Para o projeto do falso Argo ter um mínimo de credibilidade, era necessário se criar um mínimo de estrutura e de propaganda do tal falso filme, e é nesse esforço que o filme tem seus momentos de comédia, capitaneados pelos coadjuvantes John Goodman (interpretando oo maquiador oscarizado de O planeta dos macacos, John Chambers) e Alan Arkin (como o produtor Lester Siegel, que tem a melhor atuação do filme). Esses momentos, concentrados na primeira metade, diluem um pouco a tensão do forte começo, que retrata com competência e veracidade a tomada da Embaixada pelo povo, e a fuga dos seis integrantes dela, que tanta dor-de-cabeça criaram para a CIA. Este começo de Argo, aliás, além de tenso é bastante didático, explicando a situação do Irã e dos EUA na época, e o que cercou a derrubada de Reza Pahlevi (apoiado pelos americanos) e a tomada do poder por Khomeini, com a consequente interrupção no processo de ocidentalização do país que Pahlevi vinha promovendo. Com isso, Ben Affleck, também diretor do filme, não aliena uma parte do público que poderia não estar tão familiarizado com toda aquela questão política dos anos 1979-1980.

Aliás, já em seu terceiro filme como diretor (após Medo da verdade e Atração perigosa), é nítido que Affleck já domina todas os instrumentos de se fazer um bom e eficiente filme popular, e Argo é a quintessência disso. Seu filme é acessível, ágil, envolvente, engraçado, e Affleck sabe trabalhar muito bem o suspense dentro dele, prendendo o público na cadeira com o uso de alguns clichês bem orquestrados, que sempre funcionam. É possível afirmar, inclusive, que Affleck até exagera um pouco neste ímpeto de popularizar o filme e a história real em que ele se baseia, pois cometeu alguns deslizes (propositais, como ele mesmo reconheceu) na tentativa de dramatizar ainda mais o que já era dramático, e com isso diminuiu um pouco a importância da ajuda canadense e britânica à tentativa de resolução do incidente. De qualquer forma, mesmo com este excesso de dramatização da história, Argo é um belo filme que tem também o mérito de evitar fazer grandes críticas ao Irã (da época e o atual), e de reconhecer a presença desestabilizadora dos EUA no país, por tanto tempo, evitando um tom por demais maniqueísta na obra.

Ben Affleck trabalhou muito bem com sua equipe toda a reconstituição de época, sempre de olho em dois filmes da época quanto a isso, no caso Todos os homens do Presidente (do qual este filme guarda algumas semelhanças quanto ao clima de tensão política) e The killing of a chinese bookie, de John Cassavetes.
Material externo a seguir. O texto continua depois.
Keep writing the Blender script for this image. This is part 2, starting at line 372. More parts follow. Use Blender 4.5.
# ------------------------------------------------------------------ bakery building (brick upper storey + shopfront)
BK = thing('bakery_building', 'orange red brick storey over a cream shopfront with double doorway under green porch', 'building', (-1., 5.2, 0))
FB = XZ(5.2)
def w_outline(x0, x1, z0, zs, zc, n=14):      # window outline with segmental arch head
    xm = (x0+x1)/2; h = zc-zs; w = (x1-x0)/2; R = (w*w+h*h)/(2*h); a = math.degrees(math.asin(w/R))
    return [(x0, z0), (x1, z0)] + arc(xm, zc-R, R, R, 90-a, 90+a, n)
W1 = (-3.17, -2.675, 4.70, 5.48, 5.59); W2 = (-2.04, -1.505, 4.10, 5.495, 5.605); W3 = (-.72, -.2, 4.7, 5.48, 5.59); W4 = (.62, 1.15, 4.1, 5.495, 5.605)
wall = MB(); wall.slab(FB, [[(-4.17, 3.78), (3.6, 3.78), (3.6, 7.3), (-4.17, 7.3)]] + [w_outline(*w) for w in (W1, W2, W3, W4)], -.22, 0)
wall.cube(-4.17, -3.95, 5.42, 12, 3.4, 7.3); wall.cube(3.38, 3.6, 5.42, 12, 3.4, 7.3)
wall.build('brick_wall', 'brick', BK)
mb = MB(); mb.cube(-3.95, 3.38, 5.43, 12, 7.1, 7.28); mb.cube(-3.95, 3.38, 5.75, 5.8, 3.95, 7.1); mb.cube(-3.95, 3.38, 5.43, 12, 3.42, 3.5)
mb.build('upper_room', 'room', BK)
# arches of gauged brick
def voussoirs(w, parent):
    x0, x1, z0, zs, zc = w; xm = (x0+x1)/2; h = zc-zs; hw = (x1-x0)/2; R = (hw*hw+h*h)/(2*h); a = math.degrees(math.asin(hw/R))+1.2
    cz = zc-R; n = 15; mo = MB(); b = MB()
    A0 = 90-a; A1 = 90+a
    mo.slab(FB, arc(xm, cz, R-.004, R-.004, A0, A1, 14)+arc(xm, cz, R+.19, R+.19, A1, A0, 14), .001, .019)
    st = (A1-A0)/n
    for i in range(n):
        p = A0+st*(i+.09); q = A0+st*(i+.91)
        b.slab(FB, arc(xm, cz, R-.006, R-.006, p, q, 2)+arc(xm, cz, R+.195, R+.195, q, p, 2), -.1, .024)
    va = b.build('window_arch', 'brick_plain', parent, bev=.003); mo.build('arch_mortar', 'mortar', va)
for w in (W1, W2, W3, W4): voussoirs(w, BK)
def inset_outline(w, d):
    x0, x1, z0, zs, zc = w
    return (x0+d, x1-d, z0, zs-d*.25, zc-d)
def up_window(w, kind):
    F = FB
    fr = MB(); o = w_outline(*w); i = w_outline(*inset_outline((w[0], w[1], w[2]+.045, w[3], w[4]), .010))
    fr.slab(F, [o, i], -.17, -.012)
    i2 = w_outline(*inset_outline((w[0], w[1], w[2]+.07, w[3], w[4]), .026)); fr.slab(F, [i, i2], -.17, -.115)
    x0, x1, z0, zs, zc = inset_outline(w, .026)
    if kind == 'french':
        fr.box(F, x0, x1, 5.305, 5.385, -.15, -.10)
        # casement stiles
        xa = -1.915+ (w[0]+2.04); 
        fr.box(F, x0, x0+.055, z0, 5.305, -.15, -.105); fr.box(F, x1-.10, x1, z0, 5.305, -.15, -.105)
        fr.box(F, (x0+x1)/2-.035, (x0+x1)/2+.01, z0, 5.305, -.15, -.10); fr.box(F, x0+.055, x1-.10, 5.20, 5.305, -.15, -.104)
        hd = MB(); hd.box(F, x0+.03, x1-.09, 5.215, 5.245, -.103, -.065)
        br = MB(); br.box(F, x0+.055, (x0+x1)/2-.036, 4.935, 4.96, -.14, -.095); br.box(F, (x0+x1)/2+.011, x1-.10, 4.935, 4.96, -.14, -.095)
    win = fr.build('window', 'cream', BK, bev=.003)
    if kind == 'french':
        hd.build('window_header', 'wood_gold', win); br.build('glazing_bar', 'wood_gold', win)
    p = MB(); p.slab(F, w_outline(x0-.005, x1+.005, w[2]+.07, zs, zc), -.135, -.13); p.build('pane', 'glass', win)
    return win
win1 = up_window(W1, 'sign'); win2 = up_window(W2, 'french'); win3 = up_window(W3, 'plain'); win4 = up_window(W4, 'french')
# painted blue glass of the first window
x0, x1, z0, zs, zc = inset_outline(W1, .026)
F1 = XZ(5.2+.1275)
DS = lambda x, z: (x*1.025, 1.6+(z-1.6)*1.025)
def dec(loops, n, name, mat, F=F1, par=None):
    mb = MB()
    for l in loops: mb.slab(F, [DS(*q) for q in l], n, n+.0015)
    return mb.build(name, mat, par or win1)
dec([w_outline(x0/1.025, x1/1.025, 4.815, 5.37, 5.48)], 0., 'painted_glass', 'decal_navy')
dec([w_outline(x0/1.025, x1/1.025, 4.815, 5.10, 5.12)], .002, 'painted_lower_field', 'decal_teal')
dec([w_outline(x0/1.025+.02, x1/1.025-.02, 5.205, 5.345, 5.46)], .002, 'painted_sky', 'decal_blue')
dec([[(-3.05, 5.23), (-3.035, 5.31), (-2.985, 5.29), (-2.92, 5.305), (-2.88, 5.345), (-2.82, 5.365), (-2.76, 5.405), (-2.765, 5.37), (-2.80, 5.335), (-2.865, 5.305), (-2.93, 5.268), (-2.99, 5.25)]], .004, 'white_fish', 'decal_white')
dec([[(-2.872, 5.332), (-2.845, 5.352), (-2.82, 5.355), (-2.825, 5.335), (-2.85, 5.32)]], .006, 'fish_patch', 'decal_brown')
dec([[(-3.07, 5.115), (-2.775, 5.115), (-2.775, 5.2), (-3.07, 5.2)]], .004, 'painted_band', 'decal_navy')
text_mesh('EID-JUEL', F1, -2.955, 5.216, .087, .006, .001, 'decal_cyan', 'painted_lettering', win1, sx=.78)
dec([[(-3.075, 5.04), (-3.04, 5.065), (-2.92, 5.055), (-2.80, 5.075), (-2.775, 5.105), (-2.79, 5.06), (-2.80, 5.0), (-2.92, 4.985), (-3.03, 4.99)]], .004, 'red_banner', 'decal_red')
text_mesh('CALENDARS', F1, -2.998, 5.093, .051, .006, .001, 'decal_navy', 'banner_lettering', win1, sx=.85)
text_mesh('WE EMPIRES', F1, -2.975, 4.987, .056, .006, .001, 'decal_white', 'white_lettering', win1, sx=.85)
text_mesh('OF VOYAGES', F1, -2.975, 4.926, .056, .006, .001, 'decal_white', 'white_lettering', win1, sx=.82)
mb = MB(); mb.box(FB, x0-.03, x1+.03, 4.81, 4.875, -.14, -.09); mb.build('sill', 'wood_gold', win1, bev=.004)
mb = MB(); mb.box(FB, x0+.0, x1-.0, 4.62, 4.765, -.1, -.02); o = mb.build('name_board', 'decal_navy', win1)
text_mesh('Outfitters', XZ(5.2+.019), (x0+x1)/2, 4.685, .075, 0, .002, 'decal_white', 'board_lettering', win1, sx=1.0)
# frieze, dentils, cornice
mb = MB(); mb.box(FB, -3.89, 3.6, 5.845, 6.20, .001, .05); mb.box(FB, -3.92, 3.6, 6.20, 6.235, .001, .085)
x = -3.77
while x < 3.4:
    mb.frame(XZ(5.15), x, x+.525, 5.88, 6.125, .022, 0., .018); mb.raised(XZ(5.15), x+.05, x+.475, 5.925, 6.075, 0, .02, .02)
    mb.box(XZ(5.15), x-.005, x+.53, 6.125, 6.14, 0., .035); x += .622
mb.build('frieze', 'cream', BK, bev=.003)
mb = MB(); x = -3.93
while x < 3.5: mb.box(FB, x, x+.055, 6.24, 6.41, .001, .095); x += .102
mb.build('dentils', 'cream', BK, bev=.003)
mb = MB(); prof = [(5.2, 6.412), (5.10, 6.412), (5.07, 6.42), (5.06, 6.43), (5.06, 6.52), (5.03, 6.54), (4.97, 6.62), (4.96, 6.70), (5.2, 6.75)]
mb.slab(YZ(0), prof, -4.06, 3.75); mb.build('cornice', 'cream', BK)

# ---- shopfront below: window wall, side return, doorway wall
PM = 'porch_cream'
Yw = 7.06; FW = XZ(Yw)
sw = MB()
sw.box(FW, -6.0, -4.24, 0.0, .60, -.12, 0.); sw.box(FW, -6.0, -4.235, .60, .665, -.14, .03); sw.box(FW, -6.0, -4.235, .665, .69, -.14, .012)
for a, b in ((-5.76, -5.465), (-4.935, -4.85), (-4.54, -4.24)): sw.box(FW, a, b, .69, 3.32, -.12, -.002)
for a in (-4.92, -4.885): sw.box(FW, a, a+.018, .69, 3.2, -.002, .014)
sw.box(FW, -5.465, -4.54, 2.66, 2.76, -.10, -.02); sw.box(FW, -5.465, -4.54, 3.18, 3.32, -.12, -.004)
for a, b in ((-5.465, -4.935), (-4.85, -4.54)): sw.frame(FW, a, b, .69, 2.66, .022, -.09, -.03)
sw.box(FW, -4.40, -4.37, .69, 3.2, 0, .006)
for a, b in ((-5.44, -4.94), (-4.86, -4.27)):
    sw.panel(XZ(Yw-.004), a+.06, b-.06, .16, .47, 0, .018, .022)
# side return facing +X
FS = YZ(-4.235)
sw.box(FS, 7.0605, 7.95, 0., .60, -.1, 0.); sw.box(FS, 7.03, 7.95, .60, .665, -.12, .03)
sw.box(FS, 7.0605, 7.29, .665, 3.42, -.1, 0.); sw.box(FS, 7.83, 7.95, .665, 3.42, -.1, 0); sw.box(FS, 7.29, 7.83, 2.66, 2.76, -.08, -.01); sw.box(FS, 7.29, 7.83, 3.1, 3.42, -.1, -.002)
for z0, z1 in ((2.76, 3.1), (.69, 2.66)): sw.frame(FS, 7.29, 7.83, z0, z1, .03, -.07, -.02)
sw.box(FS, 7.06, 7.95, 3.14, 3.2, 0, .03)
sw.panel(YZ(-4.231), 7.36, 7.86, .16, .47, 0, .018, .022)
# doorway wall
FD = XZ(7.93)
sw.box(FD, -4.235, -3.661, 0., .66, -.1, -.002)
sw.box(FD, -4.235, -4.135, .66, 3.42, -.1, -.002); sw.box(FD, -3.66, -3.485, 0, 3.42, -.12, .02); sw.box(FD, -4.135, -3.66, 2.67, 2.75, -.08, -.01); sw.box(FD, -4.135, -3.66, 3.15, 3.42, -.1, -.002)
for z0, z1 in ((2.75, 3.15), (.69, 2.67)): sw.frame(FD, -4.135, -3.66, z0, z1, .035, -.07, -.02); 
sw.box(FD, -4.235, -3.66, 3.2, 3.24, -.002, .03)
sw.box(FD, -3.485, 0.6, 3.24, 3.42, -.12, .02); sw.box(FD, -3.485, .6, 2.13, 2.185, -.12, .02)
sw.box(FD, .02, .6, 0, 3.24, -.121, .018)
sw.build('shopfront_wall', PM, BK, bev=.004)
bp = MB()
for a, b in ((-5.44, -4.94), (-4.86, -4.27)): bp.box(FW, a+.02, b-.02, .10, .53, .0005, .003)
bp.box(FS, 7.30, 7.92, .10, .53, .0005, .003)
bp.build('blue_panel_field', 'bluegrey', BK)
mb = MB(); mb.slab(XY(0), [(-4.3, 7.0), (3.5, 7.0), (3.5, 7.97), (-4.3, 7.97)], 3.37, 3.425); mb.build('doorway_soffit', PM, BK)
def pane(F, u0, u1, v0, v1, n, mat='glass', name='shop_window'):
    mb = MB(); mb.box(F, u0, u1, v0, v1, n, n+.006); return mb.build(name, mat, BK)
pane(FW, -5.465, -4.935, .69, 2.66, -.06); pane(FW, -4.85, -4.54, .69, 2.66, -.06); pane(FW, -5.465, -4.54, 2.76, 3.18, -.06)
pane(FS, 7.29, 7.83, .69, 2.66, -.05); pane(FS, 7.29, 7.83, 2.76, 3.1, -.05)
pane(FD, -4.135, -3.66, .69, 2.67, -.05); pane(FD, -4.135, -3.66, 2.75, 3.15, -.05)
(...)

A fotografia granulada do mexicano Rodrigo Prieto (O segredo de Brokeback mountain, Abraços partidos), os figurinos e a direção de arte como um todo são muito bem-feitos e auxiliam na imersão temporal de Argo, e a música de Alexandre Desplat, a edição do filme, o roteiro de Chris Terrio e a própria atuação contida de Ben Affleck também sustentam muito bem o projeto. Mas o diretor não merece aplausos somente em relação a isso. Affleck mostra com Argo que está sabendo se reinventar, voltar a ser aquele jovem promissor de filmes de Kevin Smith (seu grande amigo, que o ajudou a se projetar) e de Gênio indomável (onde ganhou um Oscar de roteiro original, junto com Matt Damon, seu amigo de infância). Sua ambição de se tornar diretor está gerando dividendos financeiros e, principalmente, de status para ele, que deixa cada vez mais no passado toda aquela hiper-exposição na mídia da época em que namorava com Jennifer Lopez (e, também, claro, seu trabalho em alguns filmes deploráveis, onde ganhou duas Framboesas de ouro como o pior ator do ano). Em Argo, ele inclusive segura a mão em explosões e coisas do gênero, fazendo um filme de suspense à moda antiga, sem abusar de efeitos especiais ou de estripulias técnicas. Confia no seu taco de que pode perfeitamente atrair a atenção de seu público, e mantê-la, apenas com uma boa história e um competente desenvolvimento dela. Pode não encaçapar todas as bolas assim, já que com certeza desagradou parte do público canadense e britânico com as distorções da história (algo comum no Cinema, mas de fato desnecessárias em Argo), mas faz o suficiente para ganhar o jogo e receber os aplausos do público. E, o que é surpreendente, os aplausos da crítica também. Ou talvez não seja tão surpreendente assim. Hollywood é capaz de tudo, como todos os aspectos que cercam Argo (o que nunca existiu e este aqui) provam muito bem. Isso só acontece no Cinema.